Outro monstro sagrado na arte de retratar tipos a partir da observação mundana, o dramaturgo Nelson Falcão Rodrigues, também atinge a histórica data centenária hoje. Não irei me alongar no panegírico ao mestre pernambucano por dois motivos: Falta-me o evidente talento que faça jus à figura do anjo pornográfico, e assim como Machado de Assis e Rubem Fonseca eles fazem parte da tríade que mais admiro no universo das letras, a ponto de impor a regra de nunca emprestar, a quem quer que seja, livros desses três autores.

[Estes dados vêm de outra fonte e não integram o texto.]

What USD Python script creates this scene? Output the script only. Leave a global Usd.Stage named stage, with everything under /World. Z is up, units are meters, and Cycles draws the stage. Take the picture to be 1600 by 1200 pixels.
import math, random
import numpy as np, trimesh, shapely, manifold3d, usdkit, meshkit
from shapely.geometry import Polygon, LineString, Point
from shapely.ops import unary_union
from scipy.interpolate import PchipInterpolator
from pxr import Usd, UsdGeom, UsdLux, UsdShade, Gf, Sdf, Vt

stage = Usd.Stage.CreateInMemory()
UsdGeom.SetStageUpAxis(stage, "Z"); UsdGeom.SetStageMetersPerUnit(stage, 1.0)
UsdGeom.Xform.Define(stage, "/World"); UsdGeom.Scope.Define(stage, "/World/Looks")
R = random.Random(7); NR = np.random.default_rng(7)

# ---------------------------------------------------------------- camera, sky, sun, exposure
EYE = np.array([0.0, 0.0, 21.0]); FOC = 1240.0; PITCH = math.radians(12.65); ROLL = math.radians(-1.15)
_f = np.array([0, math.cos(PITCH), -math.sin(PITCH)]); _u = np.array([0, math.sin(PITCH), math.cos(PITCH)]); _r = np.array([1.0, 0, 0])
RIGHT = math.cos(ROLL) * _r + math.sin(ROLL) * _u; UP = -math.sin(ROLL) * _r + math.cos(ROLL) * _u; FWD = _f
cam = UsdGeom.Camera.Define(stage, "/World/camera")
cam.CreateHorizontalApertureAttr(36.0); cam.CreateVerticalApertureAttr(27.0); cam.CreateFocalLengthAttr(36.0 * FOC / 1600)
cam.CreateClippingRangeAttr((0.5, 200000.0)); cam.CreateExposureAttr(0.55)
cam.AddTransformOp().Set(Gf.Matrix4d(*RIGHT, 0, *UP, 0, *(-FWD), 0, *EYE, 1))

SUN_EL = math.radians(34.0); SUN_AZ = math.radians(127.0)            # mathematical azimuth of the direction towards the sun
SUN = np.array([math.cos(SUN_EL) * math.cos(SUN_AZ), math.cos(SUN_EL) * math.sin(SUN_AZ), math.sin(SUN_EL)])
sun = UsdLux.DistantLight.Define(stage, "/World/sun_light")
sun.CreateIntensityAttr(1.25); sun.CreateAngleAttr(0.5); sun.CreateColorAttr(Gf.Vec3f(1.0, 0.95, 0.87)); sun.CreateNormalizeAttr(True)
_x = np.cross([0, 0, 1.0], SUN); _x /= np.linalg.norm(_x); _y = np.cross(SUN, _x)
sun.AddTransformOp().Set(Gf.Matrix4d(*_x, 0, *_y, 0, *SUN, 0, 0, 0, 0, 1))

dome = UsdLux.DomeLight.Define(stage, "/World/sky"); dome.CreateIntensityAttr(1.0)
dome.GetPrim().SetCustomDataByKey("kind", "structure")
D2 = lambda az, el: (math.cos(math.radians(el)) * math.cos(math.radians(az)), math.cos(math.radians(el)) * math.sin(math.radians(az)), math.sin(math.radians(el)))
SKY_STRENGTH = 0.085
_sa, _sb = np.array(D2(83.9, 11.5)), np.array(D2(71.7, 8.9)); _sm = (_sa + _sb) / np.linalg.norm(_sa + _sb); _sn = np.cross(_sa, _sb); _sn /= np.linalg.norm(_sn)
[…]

Sobre o universo rodriguiano, entretanto, é possível dizer que ele está situado em algum lugar entre as hipérboles pernambucanas, as tragédias policialescas, o moralismo suburbano carioca e o amor não consumado. Temperado com a grandiloquência dramática que imprime à vida uma teatralidade rocambolesca. A vida, na acepção rodriguiana, precisa de adjetivos para se tornar suportável.
Jorge e Nelson foram capazes, cada um de sua forma, com suas armas, de traduzir para a eternidade o mundo que os circundava, inserindo e realçando os aspectos que o tornavam particulares e intrigantes. Foram além da simples tarefa de criar, inventar. Perpetuaram-se usando a capacidade de observar e delinear os traços da realidade que muitos teimam em não enxergar, como minha professora Undira.
Para enxergar o mundo como ele é, é preciso olhar pelo buraco da fechadura como um menino. E não ter vergonha de contar o que viu.